The records -
>>

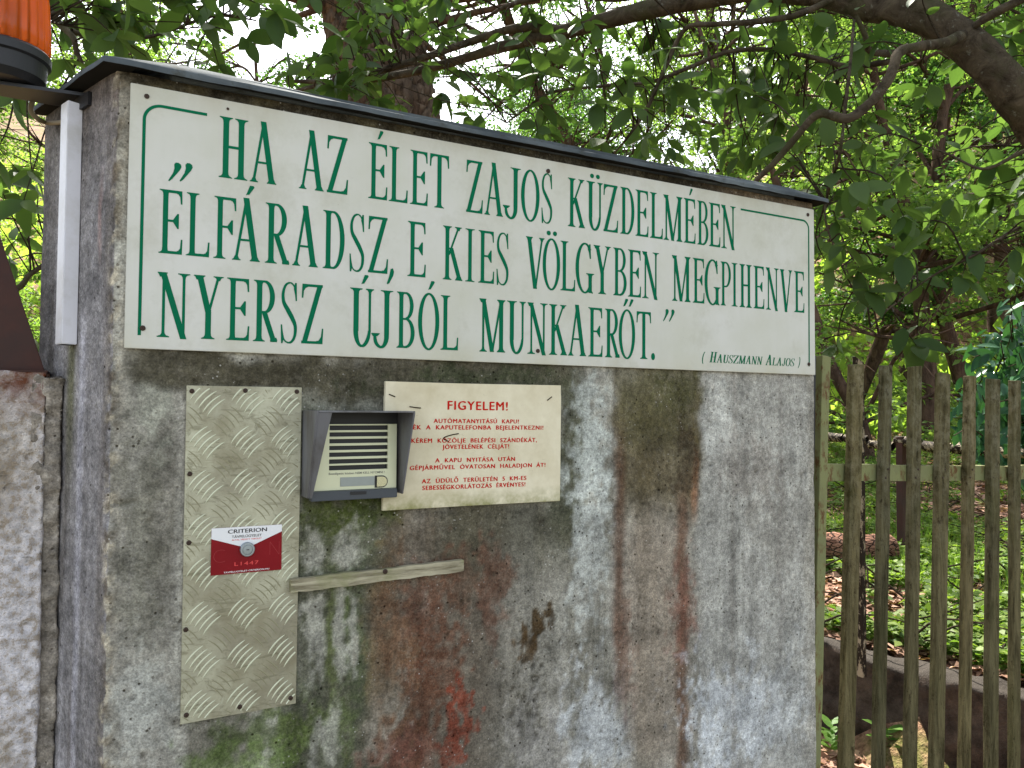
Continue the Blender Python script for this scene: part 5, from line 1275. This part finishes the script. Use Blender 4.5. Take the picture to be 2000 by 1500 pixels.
# grass
BL = mesh_np('blade', [(-.03, 0, 0), (.03, 0, 0), (.02, .6, .05), (-.02, .6, .05), (.0, 1.0, .16), (.004, 1.0, .16)], [(0, 1, 2, 3), (3, 2, 5, 4)], M_GRASS)
X, Y, f, s_ = scatter(42000, 4.5, 16, .28, .80, r, 1.2); ok = (fbm(X*.8, Y*.8, 72, 3) > -.1); X, Y = X[ok], Y[ok]
P_ = np.column_stack([X, Y, hgt(X, Y)]); D_ = np.column_stack([r.normal(size=len(X))*.35, r.normal(size=len(X))*.35, np.ones(len(X))]); U_ = r.normal(size=(len(X), 3))
o = bake_leaves(BL, P_, leaf_frame(P_, D_, U_), r.uniform(.05, .16, len(X)), 'grass', M_GRASS); tag(o, 'thin bright grass on the clearing behind the picket fence', 'grass', kind='stuff')
rd_ = np.random.default_rng(31); tb = TB()
for k in range(170):
    f_ = rd_.uniform(3.6, 10); s__ = f_*rd_.uniform(.32, .75); x = CXY[0]+f_*FW[0]+s__*RT[0]; y = CXY[1]+f_*FW[1]+s__*RT[1]
    if qwall(x, y) < .2: continue
    a = rd_.uniform(0, 6.28); L__ = rd_.uniform(.15, .7); z_ = zat(x, y); up__ = rd_.uniform(0, .45)*L__
    pth = [[x, y, z_+.02], [x+math.cos(a)*L__*.5, y+math.sin(a)*L__*.5, z_+.04+up__*.6+rd_.normal()*.03], [x+math.cos(a+.3)*L__, y+math.sin(a+.3)*L__, z_+.03+up__]]
    tb.add(pth, [.007, .005, .002], 5, 3)
o = tb.done('dead_twigs', M_TWIG); tag(o, 'thin dead twigs tangled in the plants behind the picket fence', 'twigs', kind='stuff')
# hillside undergrowth
X, Y, f, s_ = scatter(110000, 12, 60, -1.3, .95, r, 1.2); cl = fbm(X*.6, Y*.6, 73, 3); Z_ = hgt(X, Y)+r.uniform(0, 1, len(X))**1.5*np.clip(.9+1.3*cl, .15, 2.2)
P_ = np.column_stack([X, Y, Z_]); D_ = r.normal(size=(len(X), 3)); U_ = np.array([0, 0, 1.])+r.normal(size=(len(X), 3))*.6
o = bake_leaves(TINY, P_, leaf_frame(P_, D_, U_), r.uniform(.14, .34, len(X)), 'undergrowth', M_UNDER); tag(o, 'bright green undergrowth covering the wooded slope', 'undergrowth', kind='stuff')
# weeds between the fence and the retaining wall
for k, (u_, v_, lab) in enumerate(((1735, 1475, 'small broad-leaved weed at the foot of the retaining wall, behind the second and third pickets'), (1625, 1455, 'low ground weed just past the wall corner, left of the first picket'))):
    root = ongr(u_, v_+20, 0.0); th = thing('weed', lab, 'plant', tuple(root)); LPq = []; LDq = []
    for q in range(16):
        a = q*2.4; LPq.append(root+np.array([0, 0, .02+q*.009])); LDq.append([math.cos(a), math.sin(a), .5])
    LPq = np.array(LPq); Rq = leaf_frame(LPq, np.array(LDq), np.tile([0, 0, 1.], (16, 1))); place_leaves(PALELEAF, LPq, Rq, r.uniform(.06, .11, 16), th, M_LEAFP)
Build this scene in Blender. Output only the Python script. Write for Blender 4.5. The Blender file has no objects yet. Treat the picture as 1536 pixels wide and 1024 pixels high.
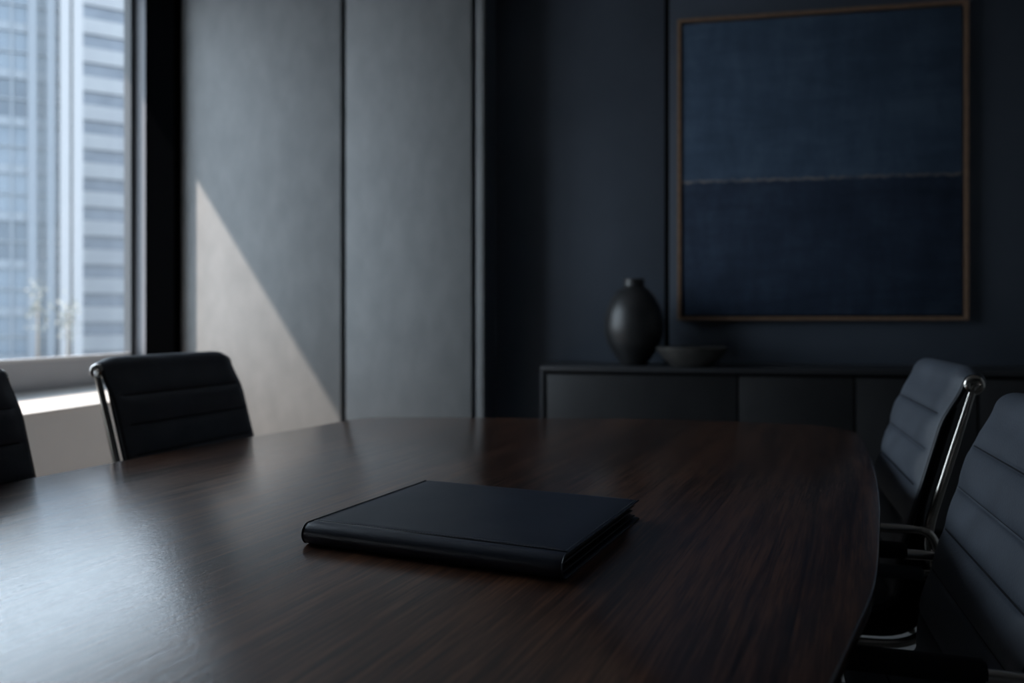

<<

The task -
Leave out the pictures and reproduce the rest of the listing exactly.

Answer in full -
Continue the Blender Python script for this scene: part 5, from line 1275. This part finishes the script. Use Blender 4.5. Take the picture to be 2000 by 1500 pixels.
# grass
BL = mesh_np('blade', [(-.03, 0, 0), (.03, 0, 0), (.02, .6, .05), (-.02, .6, .05), (.0, 1.0, .16), (.004, 1.0, .16)], [(0, 1, 2, 3), (3, 2, 5, 4)], M_GRASS)
X, Y, f, s_ = scatter(42000, 4.5, 16, .28, .80, r, 1.2); ok = (fbm(X*.8, Y*.8, 72, 3) > -.1); X, Y = X[ok], Y[ok]
P_ = np.column_stack([X, Y, hgt(X, Y)]); D_ = np.column_stack([r.normal(size=len(X))*.35, r.normal(size=len(X))*.35, np.ones(len(X))]); U_ = r.normal(size=(len(X), 3))
o = bake_leaves(BL, P_, leaf_frame(P_, D_, U_), r.uniform(.05, .16, len(X)), 'grass', M_GRASS); tag(o, 'thin bright grass on the clearing behind the picket fence', 'grass', kind='stuff')
rd_ = np.random.default_rng(31); tb = TB()
for k in range(170):
    f_ = rd_.uniform(3.6, 10); s__ = f_*rd_.uniform(.32, .75); x = CXY[0]+f_*FW[0]+s__*RT[0]; y = CXY[1]+f_*FW[1]+s__*RT[1]
    if qwall(x, y) < .2: continue
    a = rd_.uniform(0, 6.28); L__ = rd_.uniform(.15, .7); z_ = zat(x, y); up__ = rd_.uniform(0, .45)*L__
    pth = [[x, y, z_+.02], [x+math.cos(a)*L__*.5, y+math.sin(a)*L__*.5, z_+.04+up__*.6+rd_.normal()*.03], [x+math.cos(a+.3)*L__, y+math.sin(a+.3)*L__, z_+.03+up__]]
    tb.add(pth, [.007, .005, .002], 5, 3)
o = tb.done('dead_twigs', M_TWIG); tag(o, 'thin dead twigs tangled in the plants behind the picket fence', 'twigs', kind='stuff')
# hillside undergrowth
X, Y, f, s_ = scatter(110000, 12, 60, -1.3, .95, r, 1.2); cl = fbm(X*.6, Y*.6, 73, 3); Z_ = hgt(X, Y)+r.uniform(0, 1, len(X))**1.5*np.clip(.9+1.3*cl, .15, 2.2)
P_ = np.column_stack([X, Y, Z_]); D_ = r.normal(size=(len(X), 3)); U_ = np.array([0, 0, 1.])+r.normal(size=(len(X), 3))*.6
o = bake_leaves(TINY, P_, leaf_frame(P_, D_, U_), r.uniform(.14, .34, len(X)), 'undergrowth', M_UNDER); tag(o, 'bright green undergrowth covering the wooded slope', 'undergrowth', kind='stuff')
# weeds between the fence and the retaining wall
for k, (u_, v_, lab) in enumerate(((1735, 1475, 'small broad-leaved weed at the foot of the retaining wall, behind the second and third pickets'), (1625, 1455, 'low ground weed just past the wall corner, left of the first picket'))):
    root = ongr(u_, v_+20, 0.0); th = thing('weed', lab, 'plant', tuple(root)); LPq = []; LDq = []
    for q in range(16):
        a = q*2.4; LPq.append(root+np.array([0, 0, .02+q*.009])); LDq.append([math.cos(a), math.sin(a), .5])
    LPq = np.array(LPq); Rq = leaf_frame(LPq, np.array(LDq), np.tile([0, 0, 1.], (16, 1))); place_leaves(PALELEAF, LPq, Rq, r.uniform(.06, .11, 16), th, M_LEAFP)
Build this scene in Blender. Output only the Python script. Write for Blender 4.5. The Blender file has no objects yet. Treat the picture as 1536 pixels wide and 1024 pixels high.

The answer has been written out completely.